Netanyahu şöyle devam etti: "ABD’deki tüm siyasi partilere saygı duyuyoruz, ancak kendimize de saygı duyuyoruz. Bizi boykot etmeye gelenlerin ve İsrail Devletinin meşruluğunu hakir görenlerin ülkeye girişine izin vermiyoruz.”
Netanyahu ayrıca açıklamasında, “Birkaç gün önce Ömer ve Tlaib’in seyahat programları bize ulaştırıldı. Bu program, bu ziyaretin planlanmasındaki tek amacın boykotları desteklemek ve İsrail’in meşruluğunu inkâr etmek olduğunu açık bir şekilde gösteriyordu. Örneğin seyahat edecekleri yeri ‘İsrail’ olarak değil ‘Filistin’ olarak adlandırmışlar. Kendilerinden önce görev yapan Demokrat ve Cumhuriyetçi Parti üyelerinin aksine hükümetten ya da muhalefetten herhangi bir İsrailli resmi yetkili ile görüşmek için de bir talepleri ya da istekleri olmamış” dedi.
Yahudi kuruluşlar yasağa karşı çıktı
Yasak kararına ABD’nin birçok kesimden olduğu gibi Yahudi kuruluşlarında da tepki geldi. AIPAC, “Ömer ve Tlaib’in İsrail karşıtı görüşleri ile aynı fikirde değiliz. Ancak Kongre’nin her üyesinin, demokratik müttefikimiz olan İsrail’i şahsen ziyaret edip deneyimlemesi gerektiğine inanıyoruz” açıklamasını yaptı.

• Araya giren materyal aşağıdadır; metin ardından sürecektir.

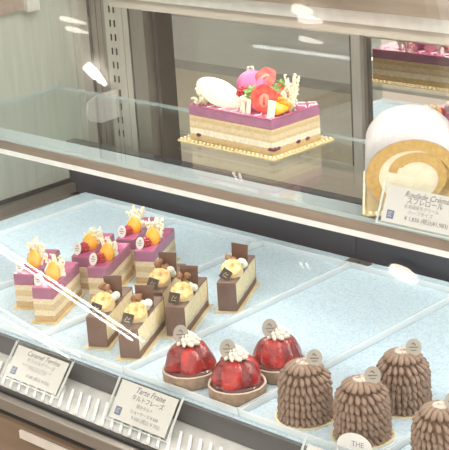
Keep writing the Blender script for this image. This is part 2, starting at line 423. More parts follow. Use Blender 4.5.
# front glass: leans back 35 degrees from the bar
TL = R2(35)
gy, gz = 1.006, -.045
L = .71
fy, fz = gy + L * math.sin(TL), gz + L * math.cos(TL)
ny, nz = math.cos(TL) * .006, -math.sin(TL) * .006
b = nb()
pts = [(gy, gz), (fy, fz), (fy + ny, fz + nz), (gy + ny, gz + nz)]
a_ = [b.verts.new((XL, y, z)) for y, z in pts]; c_ = [b.verts.new((XR, y, z)) for y, z in pts]
for i in range(4):
    f = b.faces.new((a_[i], a_[(i + 1) % 4], c_[(i + 1) % 4], c_[i])); f.material_index = 0 if i == 0 else 1
for q in (a_, c_[::-1]): b.faces.new(q).material_index = 1
cpart('front_glass', b, ['frontglass', 'clearglass'])
# small lamp holder on the side panel
b = nb(); box(b, XL, -1.93, 1.36, 1.516, .334, .36); lh = cpart('lamp_holder', b, 'fixture')
b = bx(-1.94, -1.922, 1.5162, 1.544, .331, .362); bmesh.ops.translate(b, verts=b.verts[:], vec=off); obj('end_cap', b, 'bright', lh)

# glass shelf with lamp rail
shelf = thing('glass_shelf', 'upper glass shelf with a bronze lamp rail along its front edge', 'shelf', (-.8, 1.3, .181))
def spart(name, bm, m):
    bmesh.ops.translate(bm, verts=bm.verts[:], vec=Vector((.8, -1.3, -.181))); return obj(name, bm, m, shelf)
b = nb(); box(b, XL + .001, XR - .01, 1.297, 1.578, .181, .187)
b.faces.ensure_lookup_table()
for f in b.faces:
    n_ = f.normal if f.normal.length else (f.normal_update() or f.normal)
    f.material_index = 1 if abs(n_.z) < .5 else 0
spart('shelf_pane', b, ['glass', 'glassedge'])
spart('lamp_film', bx(XL + .004, XR - .02, 1.299, 1.346, .1795, .1809), 'film')
spart('lamp_rail', bx(XL + .002, XR - .012, 1.2975, 1.325, .1665, .1794), 'fixture')
spart('lamp_lip', bx(XL + .002, XR - .012, 1.297, 1.303, .1585, .1664), 'rib')
spart('lamp_diffuser', bx(XL + .01, XR - .02, 1.305, 1.323, .160, .1663), 'led')

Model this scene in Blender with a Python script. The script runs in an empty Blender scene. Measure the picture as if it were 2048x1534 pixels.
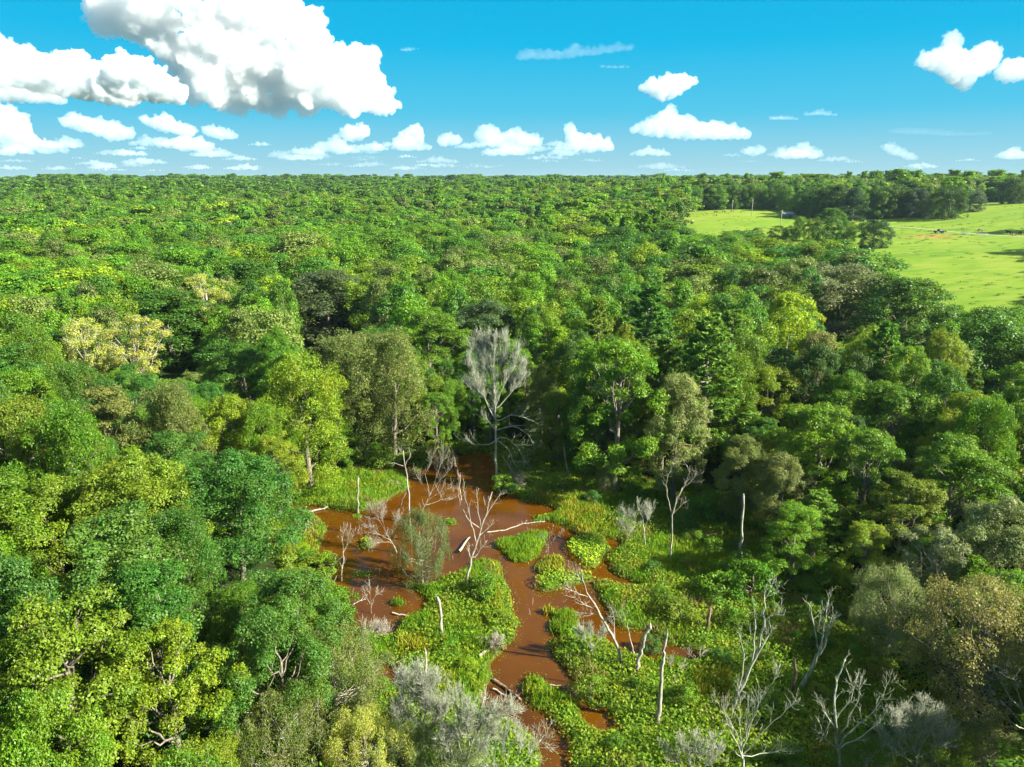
import bpy, math, random
import numpy as np
from mathutils import Vector, Matrix

# ---------------------------------------------------------------- camera, sky, sun, exposure
scene = bpy.context.scene
COL = scene.collection
FPX, PITCH, CAMH = 1462.0, math.radians(15.64), 40.0
cam_d = bpy.data.cameras.new("camera")
cam = bpy.data.objects.new("camera", cam_d)
COL.objects.link(cam)
cam_d.sensor_width = 36.0
cam_d.lens = 36.0 * FPX / 2048.0
cam_d.clip_start = 0.5
cam_d.clip_end = 200000.0
cam.location = (0, 0, CAMH)
cam.rotation_euler = (math.pi / 2 - PITCH, 0, 0)
scene.camera = cam

EXPOSURE = 1.92
SUN_EL = math.radians(33.0)
SUN_AZ = math.radians(18.0)          # how far the sun stands behind the camera's right hand
sun_vec = Vector((math.cos(SUN_EL) * math.cos(SUN_AZ), -math.cos(SUN_EL) * math.sin(SUN_AZ), math.sin(SUN_EL)))
sun_d = bpy.data.lights.new("sun", 'SUN')
sun_d.energy = 5.0
sun_d.angle = math.radians(0.5)
sun_d.color = (1.0, 0.93, 0.78)
sun = bpy.data.objects.new("sun", sun_d)
COL.objects.link(sun)
sun.rotation_euler = sun_vec.to_track_quat('Z', 'Y').to_euler()

world = bpy.data.worlds.new("World")
scene.world = world
world.use_nodes = True
wt = world.node_tree
wt.nodes.clear()
w_out = wt.nodes.new('ShaderNodeOutputWorld')
w_bg = wt.nodes.new('ShaderNodeBackground')
w_sky = wt.nodes.new('ShaderNodeTexSky')
w_sky.sky_type = 'NISHITA'
w_sky.sun_disc = False
w_sky.sun_elevation = SUN_EL
w_sky.sun_rotation = math.pi / 2 + SUN_AZ
w_sky.altitude = 100.0
w_sky.air_density = 1.0
w_sky.dust_density = 0.6
w_sky.ozone_density = 1.0
w_geo = wt.nodes.new('ShaderNodeTexCoord')
w_sep = wt.nodes.new('ShaderNodeSeparateXYZ')
w_ramp = wt.nodes.new('ShaderNodeValToRGB')
SKY_STOPS = [(0.0, (.42, .69, .79)), (.03, (.30, .66, .81)), (.08, (.085, .58, .84)), (.16, (.004, .50, .84)), (.24, (.0, .43, .80)), (.34, (.02, .34, .70)), (.6, (.27, .40, .54)), (1.0, (.56, .62, .66))]   # upper stops, out of view, are paled to add fill light
cr = w_ramp.color_ramp
while len(cr.elements) < len(SKY_STOPS):
    cr.elements.new(0.5)
for e, (p, c) in zip(cr.elements, SKY_STOPS):
    e.position = p; e.color = (*c, 1)
w_scl = wt.nodes.new('ShaderNodeVectorMath'); w_scl.operation = 'SCALE'
w_scl.inputs['Scale'].default_value = 1.0 / (0.10 * 2 ** EXPOSURE)
w_mix = wt.nodes.new('ShaderNodeMix'); w_mix.data_type = 'RGBA'
w_mix.inputs[0].default_value = 0.992         # this sky is a far cleaner turquoise than the physical one
wt.links.new(w_geo.outputs['Generated'], w_sep.inputs[0])
wt.links.new(w_sep.outputs[2], w_ramp.inputs[0])
wt.links.new(w_ramp.outputs[0], w_scl.inputs[0])
wt.links.new(w_sky.outputs[0], w_mix.inputs[6])
wt.links.new(w_scl.outputs[0], w_mix.inputs[7])
wt.links.new(w_mix.outputs[2], w_bg.inputs[0])
w_bg.inputs[1].default_value = 0.10
wt.links.new(w_bg.outputs[0], w_out.inputs[0])

scene.view_settings.view_transform = 'Standard'
scene.view_settings.look = 'None'
scene.view_settings.gamma = 1.0
scene.view_settings.exposure = EXPOSURE
scene.render.engine = 'CYCLES'
cy = scene.cycles
cy.max_bounces = 12
cy.diffuse_bounces = 4
cy.glossy_bounces = 2
cy.transmission_bounces = 3
cy.volume_bounces = 10
cy.transparent_max_bounces = 6
cy.sample_clamp_indirect = 8.0

# ---------------------------------------------------------------- geometry of the view
_cp, _sp = math.cos(PITCH), math.sin(PITCH)
def ray(u, v):
    cx, cy_ = (u - 1024.0) / FPX, (767.0 - v) / FPX
    return np.array([cx, _cp + cy_ * _sp, -_sp + cy_ * _cp])
def project(x, y, z):
    dz = z - CAMH
    depth = y * _cp - dz * _sp
    up = y * _sp + dz * _cp
    depth = np.where(depth > 0.1, depth, 0.1) if isinstance(depth, np.ndarray) else max(depth, 0.1)
    return 1024.0 + FPX * x / depth, 767.0 - FPX * up / depth, depth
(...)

ADL Başkanı Jonathan Greenblatt konuyla ilgili yaptığı paylaşımda, “İsrail’e yönelik iyi niyetli bir ziyaret ülkenin demokrasisini, zorluklarını ve farklı görüşlerini anlamak için en iyi yoldur. Her ne kadar Ömer ve Tlaib’in BDS yanlısı duruşunu kabul etmesek de, onları dışarıda tutmak, arzulanan sonucun aksini yaratacaktır” dedi.
Friedman “Trump’ın İsrail’e yardım ettiğini düşünüyorsanız, aptalsınız!”
Dünyaca ünlü gazeteci ve eleştirmen Thomas L. Friedman, 16 Ağustos 2019 tarihinde New York Times gazetesinde yayınlanan köşesinde ABD-İsrail ilişkisinin son dönemde aldığı şekli değerlendirdi. Friedman, “Netanyahu, Demokrat Parti vekilleri Ömer ve Tlaib’in İsrail’e girişini engelleyerek Başkan Trump’ı mutlu etti, ama Amerika ile olan ilişkileri zehirledi” dedi.